◆ GOAL
In exact form, please repeat the records from their opening line down to the line with "[.009, .009, .012], 8).build('arm', M['metaldark'], vh)", including that line.

>> BEGIN SUPPLIED INFORMATION

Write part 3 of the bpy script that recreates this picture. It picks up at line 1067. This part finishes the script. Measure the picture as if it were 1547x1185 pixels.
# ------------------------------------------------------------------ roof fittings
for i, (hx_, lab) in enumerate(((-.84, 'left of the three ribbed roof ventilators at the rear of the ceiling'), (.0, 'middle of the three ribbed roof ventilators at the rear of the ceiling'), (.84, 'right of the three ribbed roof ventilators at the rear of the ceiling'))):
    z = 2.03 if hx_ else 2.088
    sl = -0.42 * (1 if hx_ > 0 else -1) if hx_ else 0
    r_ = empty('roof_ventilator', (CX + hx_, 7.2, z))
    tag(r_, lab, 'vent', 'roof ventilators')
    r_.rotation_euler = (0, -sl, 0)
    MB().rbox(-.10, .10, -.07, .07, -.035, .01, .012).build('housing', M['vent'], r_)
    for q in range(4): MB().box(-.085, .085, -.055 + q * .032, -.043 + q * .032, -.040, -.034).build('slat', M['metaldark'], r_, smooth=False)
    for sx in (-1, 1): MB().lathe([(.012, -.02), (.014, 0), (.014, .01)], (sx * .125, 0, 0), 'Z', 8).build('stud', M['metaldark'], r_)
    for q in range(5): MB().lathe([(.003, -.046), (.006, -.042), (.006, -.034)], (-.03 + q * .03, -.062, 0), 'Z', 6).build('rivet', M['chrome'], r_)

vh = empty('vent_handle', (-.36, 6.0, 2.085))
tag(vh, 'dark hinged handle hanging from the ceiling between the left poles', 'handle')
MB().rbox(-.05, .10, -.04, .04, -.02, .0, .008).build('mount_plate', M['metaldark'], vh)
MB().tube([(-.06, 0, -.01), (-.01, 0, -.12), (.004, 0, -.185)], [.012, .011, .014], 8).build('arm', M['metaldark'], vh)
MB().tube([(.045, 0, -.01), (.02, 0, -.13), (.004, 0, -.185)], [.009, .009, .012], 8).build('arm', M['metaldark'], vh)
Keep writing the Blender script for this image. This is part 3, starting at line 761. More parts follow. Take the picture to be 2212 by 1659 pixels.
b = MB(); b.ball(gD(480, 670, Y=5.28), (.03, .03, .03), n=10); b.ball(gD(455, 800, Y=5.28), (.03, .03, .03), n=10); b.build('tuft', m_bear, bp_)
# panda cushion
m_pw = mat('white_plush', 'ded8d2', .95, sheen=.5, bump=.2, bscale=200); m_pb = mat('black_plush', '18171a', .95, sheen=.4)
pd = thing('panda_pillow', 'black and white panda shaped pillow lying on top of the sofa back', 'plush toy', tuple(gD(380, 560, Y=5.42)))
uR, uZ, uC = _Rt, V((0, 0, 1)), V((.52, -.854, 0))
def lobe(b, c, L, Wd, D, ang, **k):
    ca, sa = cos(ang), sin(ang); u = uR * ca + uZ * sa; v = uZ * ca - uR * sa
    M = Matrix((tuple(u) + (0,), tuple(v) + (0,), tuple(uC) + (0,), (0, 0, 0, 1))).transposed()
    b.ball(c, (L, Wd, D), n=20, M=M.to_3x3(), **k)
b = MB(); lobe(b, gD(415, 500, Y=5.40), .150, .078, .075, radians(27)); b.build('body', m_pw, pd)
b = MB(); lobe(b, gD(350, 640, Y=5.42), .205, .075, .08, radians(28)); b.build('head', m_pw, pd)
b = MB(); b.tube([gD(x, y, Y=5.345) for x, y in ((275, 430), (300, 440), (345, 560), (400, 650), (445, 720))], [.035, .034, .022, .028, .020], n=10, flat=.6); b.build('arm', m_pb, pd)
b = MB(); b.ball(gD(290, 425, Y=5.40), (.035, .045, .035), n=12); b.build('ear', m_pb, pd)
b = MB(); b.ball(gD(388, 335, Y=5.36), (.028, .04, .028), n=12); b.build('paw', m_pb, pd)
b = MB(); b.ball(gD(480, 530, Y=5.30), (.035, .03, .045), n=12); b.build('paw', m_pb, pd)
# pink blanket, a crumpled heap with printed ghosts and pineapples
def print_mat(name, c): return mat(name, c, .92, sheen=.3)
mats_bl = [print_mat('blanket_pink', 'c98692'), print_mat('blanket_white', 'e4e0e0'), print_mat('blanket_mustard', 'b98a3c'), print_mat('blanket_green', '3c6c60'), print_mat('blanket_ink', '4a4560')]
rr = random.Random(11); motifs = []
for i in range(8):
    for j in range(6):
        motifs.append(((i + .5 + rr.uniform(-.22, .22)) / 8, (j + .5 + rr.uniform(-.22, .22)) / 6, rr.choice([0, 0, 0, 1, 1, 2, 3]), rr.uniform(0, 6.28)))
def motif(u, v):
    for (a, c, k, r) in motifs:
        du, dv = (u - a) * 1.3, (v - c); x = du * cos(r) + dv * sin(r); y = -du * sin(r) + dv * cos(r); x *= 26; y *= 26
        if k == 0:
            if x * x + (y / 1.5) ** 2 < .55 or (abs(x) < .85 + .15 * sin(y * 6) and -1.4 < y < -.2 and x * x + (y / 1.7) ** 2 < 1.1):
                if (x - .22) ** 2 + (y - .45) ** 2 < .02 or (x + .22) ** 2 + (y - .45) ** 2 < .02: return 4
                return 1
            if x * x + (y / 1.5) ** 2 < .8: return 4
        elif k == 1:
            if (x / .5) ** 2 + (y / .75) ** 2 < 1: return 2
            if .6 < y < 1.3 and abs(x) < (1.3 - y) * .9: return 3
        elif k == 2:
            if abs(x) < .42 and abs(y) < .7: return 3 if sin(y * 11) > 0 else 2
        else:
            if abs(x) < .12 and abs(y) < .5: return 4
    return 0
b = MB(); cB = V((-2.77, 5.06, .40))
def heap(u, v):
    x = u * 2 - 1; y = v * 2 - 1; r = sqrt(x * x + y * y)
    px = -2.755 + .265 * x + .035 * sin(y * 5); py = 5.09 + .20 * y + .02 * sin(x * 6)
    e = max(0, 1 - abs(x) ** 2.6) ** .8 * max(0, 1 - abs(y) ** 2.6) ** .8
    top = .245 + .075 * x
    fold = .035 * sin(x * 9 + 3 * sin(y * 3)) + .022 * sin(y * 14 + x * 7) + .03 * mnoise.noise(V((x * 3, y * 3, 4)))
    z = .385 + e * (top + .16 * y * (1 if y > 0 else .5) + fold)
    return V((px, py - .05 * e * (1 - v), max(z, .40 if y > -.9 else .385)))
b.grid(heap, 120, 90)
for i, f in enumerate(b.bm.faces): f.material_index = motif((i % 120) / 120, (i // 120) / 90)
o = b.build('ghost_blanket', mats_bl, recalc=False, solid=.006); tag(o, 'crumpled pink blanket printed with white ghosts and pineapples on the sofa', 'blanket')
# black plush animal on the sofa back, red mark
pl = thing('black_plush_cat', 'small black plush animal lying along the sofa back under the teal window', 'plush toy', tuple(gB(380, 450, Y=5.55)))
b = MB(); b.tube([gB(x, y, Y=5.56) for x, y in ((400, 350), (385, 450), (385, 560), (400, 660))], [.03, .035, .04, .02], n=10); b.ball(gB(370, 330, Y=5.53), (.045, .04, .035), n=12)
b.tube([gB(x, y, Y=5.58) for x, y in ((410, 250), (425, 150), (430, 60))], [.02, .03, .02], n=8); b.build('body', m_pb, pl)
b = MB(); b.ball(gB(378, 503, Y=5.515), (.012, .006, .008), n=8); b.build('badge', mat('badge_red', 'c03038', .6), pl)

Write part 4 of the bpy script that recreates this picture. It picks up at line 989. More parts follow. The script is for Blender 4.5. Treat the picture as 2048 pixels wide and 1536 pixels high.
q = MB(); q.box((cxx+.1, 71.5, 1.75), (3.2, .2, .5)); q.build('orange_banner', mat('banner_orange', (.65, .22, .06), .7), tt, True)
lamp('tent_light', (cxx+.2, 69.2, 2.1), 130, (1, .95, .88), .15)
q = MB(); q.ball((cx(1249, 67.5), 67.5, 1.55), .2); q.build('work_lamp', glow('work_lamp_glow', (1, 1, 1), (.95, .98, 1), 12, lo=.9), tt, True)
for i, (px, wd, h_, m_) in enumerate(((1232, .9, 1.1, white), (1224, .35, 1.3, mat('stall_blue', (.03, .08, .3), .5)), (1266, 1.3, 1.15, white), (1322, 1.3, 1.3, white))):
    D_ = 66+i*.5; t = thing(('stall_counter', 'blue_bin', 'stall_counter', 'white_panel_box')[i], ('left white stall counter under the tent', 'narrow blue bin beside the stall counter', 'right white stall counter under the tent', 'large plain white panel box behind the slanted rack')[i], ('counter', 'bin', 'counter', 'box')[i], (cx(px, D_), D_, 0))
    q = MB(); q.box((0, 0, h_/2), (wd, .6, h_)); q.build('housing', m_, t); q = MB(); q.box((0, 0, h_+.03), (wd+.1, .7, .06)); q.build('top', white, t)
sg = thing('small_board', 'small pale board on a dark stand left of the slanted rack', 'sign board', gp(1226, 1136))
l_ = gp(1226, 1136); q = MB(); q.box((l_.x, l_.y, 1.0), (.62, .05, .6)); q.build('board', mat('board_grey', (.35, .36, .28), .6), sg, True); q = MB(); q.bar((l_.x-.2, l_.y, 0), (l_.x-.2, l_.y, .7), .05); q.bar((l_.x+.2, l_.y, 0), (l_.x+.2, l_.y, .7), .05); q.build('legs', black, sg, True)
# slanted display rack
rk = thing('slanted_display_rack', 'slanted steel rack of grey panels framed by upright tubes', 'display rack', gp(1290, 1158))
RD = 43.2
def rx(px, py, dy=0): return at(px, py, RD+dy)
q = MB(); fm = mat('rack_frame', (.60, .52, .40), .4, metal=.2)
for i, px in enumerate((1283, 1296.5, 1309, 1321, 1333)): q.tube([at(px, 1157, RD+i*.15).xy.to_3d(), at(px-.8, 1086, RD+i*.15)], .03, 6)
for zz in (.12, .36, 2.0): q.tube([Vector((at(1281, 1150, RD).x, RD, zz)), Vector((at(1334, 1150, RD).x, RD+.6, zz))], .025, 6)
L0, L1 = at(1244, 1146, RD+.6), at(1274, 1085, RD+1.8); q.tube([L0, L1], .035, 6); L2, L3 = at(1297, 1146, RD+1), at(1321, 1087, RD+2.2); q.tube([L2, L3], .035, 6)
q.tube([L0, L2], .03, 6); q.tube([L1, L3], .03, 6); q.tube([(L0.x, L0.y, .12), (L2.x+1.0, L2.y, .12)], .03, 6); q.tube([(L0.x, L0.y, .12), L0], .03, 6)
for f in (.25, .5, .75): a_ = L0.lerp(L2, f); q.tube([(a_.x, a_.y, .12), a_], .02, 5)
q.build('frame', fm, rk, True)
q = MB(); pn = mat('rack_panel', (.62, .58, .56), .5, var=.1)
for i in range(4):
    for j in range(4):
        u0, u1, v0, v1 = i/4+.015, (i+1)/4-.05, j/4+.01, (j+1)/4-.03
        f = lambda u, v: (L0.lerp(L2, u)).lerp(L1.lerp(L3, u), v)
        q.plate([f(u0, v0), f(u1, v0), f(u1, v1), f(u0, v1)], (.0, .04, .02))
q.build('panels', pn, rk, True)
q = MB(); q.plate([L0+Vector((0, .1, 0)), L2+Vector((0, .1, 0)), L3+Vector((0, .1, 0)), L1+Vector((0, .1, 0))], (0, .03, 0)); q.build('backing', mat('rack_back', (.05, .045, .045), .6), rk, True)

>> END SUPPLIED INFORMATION

◆ SOLUTION TO THIS EXERCISE
Write part 3 of the bpy script that recreates this picture. It picks up at line 1067. This part finishes the script. Measure the picture as if it were 1547x1185 pixels.
# ------------------------------------------------------------------ roof fittings
for i, (hx_, lab) in enumerate(((-.84, 'left of the three ribbed roof ventilators at the rear of the ceiling'), (.0, 'middle of the three ribbed roof ventilators at the rear of the ceiling'), (.84, 'right of the three ribbed roof ventilators at the rear of the ceiling'))):
    z = 2.03 if hx_ else 2.088
    sl = -0.42 * (1 if hx_ > 0 else -1) if hx_ else 0
    r_ = empty('roof_ventilator', (CX + hx_, 7.2, z))
    tag(r_, lab, 'vent', 'roof ventilators')
    r_.rotation_euler = (0, -sl, 0)
    MB().rbox(-.10, .10, -.07, .07, -.035, .01, .012).build('housing', M['vent'], r_)
    for q in range(4): MB().box(-.085, .085, -.055 + q * .032, -.043 + q * .032, -.040, -.034).build('slat', M['metaldark'], r_, smooth=False)
    for sx in (-1, 1): MB().lathe([(.012, -.02), (.014, 0), (.014, .01)], (sx * .125, 0, 0), 'Z', 8).build('stud', M['metaldark'], r_)
    for q in range(5): MB().lathe([(.003, -.046), (.006, -.042), (.006, -.034)], (-.03 + q * .03, -.062, 0), 'Z', 6).build('rivet', M['chrome'], r_)

vh = empty('vent_handle', (-.36, 6.0, 2.085))
tag(vh, 'dark hinged handle hanging from the ceiling between the left poles', 'handle')
MB().rbox(-.05, .10, -.04, .04, -.02, .0, .008).build('mount_plate', M['metaldark'], vh)
MB().tube([(-.06, 0, -.01), (-.01, 0, -.12), (.004, 0, -.185)], [.012, .011, .014], 8).build('arm', M['metaldark'], vh)
MB().tube([(.045, 0, -.01), (.02, 0, -.13), (.004, 0, -.185)], [.009, .009, .012], 8).build('arm', M['metaldark'], vh)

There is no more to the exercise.